Von Seiten einiger DDR-Oppositioneller wurde dies – und wird dies bis heute –als Menschenhandel bezeichnet, der zudem Druck aus der DDR nahm, der zum inneren Wandel des Systems nötig gewesen wäre. Eine zentrale Figur dieser Politik war der DDR-Anwalt und persönliche Beauftragter Erich Honeckers, Wolfgang Vogel. Die Berliner Staatsanwaltschaft bezeichnete ihn 1996 als den „größten Menschenhändler unseres Jahrhunderts“ und forderte viereinhalb Jahre Gefängnis. Richard von Weizsäcker hingegen verteidigte Vogel: Er sei „für die westdeutschen Verantwortlichen in allen Regierungen… der unentbehrliche Geschäftspartner gewesen, um Menschen den Weg in die Freiheit zu öffnen“. Wo in diesen extrem unterschiedlichen Sichten ist die Wahrheit zu finden?

Norbert F. Pötzl, langjähriger SPIEGEL-Redakteur und Autor zahlreicher Bücher, hat sich mit der Person Wolfgang Vogels und seinem Wirken zwischen zwei Welten auseinandergesetzt und ein äußerst lesenswerten Buch geschrieben.

Wir freuen uns, Norbert Pötzl auf Gut Gödelitz begrüßen zu dürfen. Zum Vortrag und dem anschließenden Gespräch laden wir Sie herzlich ein.

ZUR PERSON: Norbert F. Pötzl
Geboren 1948 in Waiblingen bei Stuttgart, von 1972 bis 2013 Redakteur beim Nachrichten-Magazin DER SPIEGEL; u. a.
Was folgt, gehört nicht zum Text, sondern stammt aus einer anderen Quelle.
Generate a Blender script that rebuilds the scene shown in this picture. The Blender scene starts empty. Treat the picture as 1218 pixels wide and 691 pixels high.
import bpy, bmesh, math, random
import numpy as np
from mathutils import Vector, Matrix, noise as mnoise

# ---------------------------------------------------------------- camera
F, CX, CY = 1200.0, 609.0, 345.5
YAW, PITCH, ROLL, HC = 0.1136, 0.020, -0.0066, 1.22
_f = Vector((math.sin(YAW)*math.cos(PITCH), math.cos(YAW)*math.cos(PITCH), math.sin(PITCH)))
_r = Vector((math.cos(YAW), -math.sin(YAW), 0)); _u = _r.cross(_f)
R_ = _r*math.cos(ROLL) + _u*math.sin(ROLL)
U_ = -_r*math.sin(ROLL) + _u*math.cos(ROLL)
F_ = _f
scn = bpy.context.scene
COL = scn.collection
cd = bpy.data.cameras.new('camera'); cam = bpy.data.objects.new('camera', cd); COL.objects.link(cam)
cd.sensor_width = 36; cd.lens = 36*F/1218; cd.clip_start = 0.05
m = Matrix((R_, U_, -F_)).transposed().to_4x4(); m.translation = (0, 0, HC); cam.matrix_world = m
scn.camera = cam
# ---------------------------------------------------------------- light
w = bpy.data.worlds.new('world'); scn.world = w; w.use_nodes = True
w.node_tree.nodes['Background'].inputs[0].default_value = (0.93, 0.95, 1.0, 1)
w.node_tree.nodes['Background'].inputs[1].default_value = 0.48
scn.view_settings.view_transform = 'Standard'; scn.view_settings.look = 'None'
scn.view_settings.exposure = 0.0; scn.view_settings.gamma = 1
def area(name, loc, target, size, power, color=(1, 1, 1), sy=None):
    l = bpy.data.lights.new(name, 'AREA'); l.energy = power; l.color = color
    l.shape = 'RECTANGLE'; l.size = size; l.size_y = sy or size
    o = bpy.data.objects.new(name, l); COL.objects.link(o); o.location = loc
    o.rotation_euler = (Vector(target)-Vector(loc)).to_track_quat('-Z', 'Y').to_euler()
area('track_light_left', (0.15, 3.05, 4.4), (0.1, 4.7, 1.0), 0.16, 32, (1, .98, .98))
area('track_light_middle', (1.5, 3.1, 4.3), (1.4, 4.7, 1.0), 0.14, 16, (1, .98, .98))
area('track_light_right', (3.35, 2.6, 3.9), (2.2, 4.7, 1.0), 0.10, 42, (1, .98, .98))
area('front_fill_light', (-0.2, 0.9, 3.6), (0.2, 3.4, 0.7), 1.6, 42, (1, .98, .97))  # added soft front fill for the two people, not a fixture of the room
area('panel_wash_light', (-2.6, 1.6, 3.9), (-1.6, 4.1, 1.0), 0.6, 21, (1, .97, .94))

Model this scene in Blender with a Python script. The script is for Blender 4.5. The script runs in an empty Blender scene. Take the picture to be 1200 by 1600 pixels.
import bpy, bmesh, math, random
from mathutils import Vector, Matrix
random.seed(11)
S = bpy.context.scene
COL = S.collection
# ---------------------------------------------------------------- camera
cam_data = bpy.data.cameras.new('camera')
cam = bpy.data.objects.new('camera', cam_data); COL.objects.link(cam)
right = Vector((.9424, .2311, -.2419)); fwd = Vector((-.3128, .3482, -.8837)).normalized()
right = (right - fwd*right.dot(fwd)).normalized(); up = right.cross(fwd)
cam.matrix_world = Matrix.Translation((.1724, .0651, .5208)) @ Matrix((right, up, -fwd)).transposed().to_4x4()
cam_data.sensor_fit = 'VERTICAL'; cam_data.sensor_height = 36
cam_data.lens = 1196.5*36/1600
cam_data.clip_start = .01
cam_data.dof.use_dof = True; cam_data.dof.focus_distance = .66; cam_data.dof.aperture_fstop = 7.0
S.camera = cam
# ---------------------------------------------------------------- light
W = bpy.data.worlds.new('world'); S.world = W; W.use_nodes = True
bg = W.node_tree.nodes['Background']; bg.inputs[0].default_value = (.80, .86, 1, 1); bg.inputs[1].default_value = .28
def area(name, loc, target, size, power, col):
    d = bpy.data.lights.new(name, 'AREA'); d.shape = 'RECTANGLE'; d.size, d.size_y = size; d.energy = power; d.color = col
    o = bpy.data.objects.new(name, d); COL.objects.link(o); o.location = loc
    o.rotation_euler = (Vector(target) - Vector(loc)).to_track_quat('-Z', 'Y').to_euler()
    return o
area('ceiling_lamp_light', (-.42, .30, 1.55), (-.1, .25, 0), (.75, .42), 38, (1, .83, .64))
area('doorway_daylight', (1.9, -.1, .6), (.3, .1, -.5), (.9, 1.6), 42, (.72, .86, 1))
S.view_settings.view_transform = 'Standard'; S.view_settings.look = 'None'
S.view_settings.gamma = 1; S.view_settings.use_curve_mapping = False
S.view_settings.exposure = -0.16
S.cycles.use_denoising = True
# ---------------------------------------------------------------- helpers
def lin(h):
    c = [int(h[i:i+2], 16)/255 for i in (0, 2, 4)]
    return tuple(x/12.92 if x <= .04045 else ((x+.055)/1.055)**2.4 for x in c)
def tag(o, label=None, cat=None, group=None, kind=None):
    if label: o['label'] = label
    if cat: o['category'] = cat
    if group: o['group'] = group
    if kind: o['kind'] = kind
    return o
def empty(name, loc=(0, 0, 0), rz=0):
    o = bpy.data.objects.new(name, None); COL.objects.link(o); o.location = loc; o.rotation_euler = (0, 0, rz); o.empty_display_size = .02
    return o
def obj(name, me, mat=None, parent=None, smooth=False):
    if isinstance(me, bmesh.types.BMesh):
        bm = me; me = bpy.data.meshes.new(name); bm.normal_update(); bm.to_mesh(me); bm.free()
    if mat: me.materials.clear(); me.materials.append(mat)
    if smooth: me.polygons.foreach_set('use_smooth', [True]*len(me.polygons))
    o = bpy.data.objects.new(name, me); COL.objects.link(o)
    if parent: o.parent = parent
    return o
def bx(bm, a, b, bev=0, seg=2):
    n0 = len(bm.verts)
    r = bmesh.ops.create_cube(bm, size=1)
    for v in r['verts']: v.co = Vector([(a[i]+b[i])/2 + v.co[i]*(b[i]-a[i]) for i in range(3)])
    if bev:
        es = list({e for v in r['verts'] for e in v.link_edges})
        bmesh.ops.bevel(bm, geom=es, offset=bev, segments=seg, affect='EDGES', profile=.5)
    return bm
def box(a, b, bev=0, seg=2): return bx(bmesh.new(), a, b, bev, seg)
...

Leiter des Berliner Büros von 1990 bis 1994 und verantwortlicher Redakteur für die Reihen SPIEGEL GESCHICHTE und SPIEGEL WISSEN von 2004 bis 2013. Seit Mauerfall und Wiedervereinigung schwerpunktmäßig zahlreiche Beiträge über die ehemalige DDR; SPIEGEL-Gespräche u. a. mit Egon Bahr, Joachim Gauck, Gregor Gysi, Erich Mielke, Manfred Stolpe, Wolfgang Vogel. Buchautor, u. a. „Der Fall Barschel. Anatomie einer deutschen Karriere“ (1988), „Basar der Spione. Die geheimen Missionen des DDR-Unterhändlers Wolfgang Vogel“ (1997), „Erich Honecker. Eine deutsche Biographie“ (2002), „Beitz. Eine deutsche Geschichte“ (2011), „Mission Freiheit. Wolfgang Vogel, Anwalt der deutsch-deutschen Geschichte“ (2014), „Bismarck. Der Wille zur Macht“ (2015). Mitherausgeber mehrerer Bücher, u. a. „Der Kalte Krieg. Wie die Welt den Wahnsinn des Wettrüstens überlebte“ (2009) und „Die Deutschen im Osten Europas. Eroberer, Siedler, Vertriebene“ (2011).